Morning Consult | July 11, 2016 | Jack Fitzpatrick
President Obama’s top science adviser on Monday said natural gas will be an important bridge fuel for decades and called the “keep-it-in-the-ground” movement unrealistic.
His gradual, modest vision for moving away from fossil fuels differs greatly in tone from some more liberal environmentalists.
The administration is dedicated to cutting greenhouse gas emissions, but it also believes natural gas has a role to play in the fight against climate change, said John Holdren, director of the White House Office of Science and Technology Policy, at the U.S. Energy Information Administration’s annual conference.

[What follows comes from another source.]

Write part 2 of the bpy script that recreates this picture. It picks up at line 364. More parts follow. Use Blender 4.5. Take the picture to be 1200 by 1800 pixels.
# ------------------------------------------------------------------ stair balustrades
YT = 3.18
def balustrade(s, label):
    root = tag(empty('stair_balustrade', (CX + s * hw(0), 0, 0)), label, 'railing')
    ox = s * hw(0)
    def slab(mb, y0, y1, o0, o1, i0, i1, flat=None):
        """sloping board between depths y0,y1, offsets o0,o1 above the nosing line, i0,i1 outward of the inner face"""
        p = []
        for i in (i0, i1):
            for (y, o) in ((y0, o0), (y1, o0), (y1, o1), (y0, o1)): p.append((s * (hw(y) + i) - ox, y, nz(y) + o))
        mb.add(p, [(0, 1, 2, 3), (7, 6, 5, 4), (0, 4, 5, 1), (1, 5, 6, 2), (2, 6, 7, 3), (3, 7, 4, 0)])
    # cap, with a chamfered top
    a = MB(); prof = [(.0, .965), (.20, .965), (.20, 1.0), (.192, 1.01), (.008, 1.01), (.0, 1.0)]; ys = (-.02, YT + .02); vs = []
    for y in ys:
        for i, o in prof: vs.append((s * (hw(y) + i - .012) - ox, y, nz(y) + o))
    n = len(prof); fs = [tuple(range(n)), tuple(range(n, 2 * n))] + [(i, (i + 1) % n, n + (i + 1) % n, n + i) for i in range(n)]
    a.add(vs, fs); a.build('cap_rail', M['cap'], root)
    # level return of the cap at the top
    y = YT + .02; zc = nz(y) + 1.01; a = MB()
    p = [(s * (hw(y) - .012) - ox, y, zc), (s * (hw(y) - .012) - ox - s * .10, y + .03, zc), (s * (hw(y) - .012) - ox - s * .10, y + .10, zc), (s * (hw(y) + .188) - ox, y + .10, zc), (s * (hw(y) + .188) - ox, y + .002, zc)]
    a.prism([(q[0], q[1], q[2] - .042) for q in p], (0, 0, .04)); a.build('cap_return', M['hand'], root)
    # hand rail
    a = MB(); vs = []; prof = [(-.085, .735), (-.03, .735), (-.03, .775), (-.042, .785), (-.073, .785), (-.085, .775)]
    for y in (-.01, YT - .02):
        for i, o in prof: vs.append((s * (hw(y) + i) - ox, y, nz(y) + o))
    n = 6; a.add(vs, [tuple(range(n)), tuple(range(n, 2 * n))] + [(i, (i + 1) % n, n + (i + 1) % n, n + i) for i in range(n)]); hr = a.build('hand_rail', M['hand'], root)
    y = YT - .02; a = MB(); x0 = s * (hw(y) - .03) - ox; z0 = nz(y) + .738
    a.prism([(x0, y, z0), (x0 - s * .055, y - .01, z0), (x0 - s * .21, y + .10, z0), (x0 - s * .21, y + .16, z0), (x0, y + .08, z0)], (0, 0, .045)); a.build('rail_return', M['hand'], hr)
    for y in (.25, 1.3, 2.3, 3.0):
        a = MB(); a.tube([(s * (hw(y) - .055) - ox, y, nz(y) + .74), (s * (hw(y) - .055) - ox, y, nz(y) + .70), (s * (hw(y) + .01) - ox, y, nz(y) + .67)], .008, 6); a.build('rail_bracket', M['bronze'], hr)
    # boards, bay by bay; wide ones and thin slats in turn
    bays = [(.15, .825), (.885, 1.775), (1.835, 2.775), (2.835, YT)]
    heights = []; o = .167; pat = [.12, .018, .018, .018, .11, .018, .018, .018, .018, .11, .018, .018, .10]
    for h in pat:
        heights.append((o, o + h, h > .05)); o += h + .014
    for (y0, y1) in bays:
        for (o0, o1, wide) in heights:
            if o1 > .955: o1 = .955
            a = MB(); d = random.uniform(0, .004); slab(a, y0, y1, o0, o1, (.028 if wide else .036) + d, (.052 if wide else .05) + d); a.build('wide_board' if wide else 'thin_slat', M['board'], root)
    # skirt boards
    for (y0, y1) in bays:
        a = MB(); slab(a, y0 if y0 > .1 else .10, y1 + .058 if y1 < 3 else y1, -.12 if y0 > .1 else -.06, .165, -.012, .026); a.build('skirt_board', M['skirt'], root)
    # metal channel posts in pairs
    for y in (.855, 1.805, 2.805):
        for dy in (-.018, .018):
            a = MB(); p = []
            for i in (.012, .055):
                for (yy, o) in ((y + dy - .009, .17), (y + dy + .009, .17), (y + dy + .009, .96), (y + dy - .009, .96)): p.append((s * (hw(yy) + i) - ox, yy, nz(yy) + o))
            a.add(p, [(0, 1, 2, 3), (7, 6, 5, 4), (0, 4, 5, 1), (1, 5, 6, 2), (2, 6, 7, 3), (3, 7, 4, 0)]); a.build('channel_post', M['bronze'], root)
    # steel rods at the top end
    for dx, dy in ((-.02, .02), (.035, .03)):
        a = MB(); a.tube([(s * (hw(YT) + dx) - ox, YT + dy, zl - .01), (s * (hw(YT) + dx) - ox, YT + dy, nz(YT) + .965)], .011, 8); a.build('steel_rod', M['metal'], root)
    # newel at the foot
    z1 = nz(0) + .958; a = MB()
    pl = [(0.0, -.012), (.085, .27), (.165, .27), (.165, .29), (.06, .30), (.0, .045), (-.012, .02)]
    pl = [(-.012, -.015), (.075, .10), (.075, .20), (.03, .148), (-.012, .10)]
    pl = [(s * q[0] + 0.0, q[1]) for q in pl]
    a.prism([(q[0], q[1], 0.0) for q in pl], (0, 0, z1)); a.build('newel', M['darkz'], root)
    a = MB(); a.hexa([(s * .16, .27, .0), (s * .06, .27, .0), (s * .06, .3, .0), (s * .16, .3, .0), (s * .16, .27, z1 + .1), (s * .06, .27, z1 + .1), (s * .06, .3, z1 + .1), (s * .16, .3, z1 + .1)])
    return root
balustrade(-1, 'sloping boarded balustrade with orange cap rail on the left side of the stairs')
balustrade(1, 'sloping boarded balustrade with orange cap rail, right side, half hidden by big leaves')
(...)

“The notion that we’re going to keep it all in the ground is unrealistic,” Holdren said. “We are still a very heavily fossil-fuel dependent world.”
In addition to the United States’ dependence on fossil fuels, Holdren pointed to natural gas’s role in helping cut greenhouse gas emissions, at least when compared with coal. Holdren said natural gas will be a net positive, in terms of cutting emissions, for the next “30 or 40 years.”
“I subscribe to the view that natural gas is a very helpful bridge fuel to a much lower emissions future,” Holdren said.
Holdren’s comments come as natural gas seems to be in President Obama’s crosshairs. The Environmental Protection Agency released a final rule in May regulating new sources of methane emissions from natural gas systems, and it has started developing a much broader rule for existing sources. While the public discussion on climate change tends to focus on carbon emissions, Obama has turned more attention toward methane, which is emitted less prolifically but packs a stronger punch in terms of greenhouse gas effects.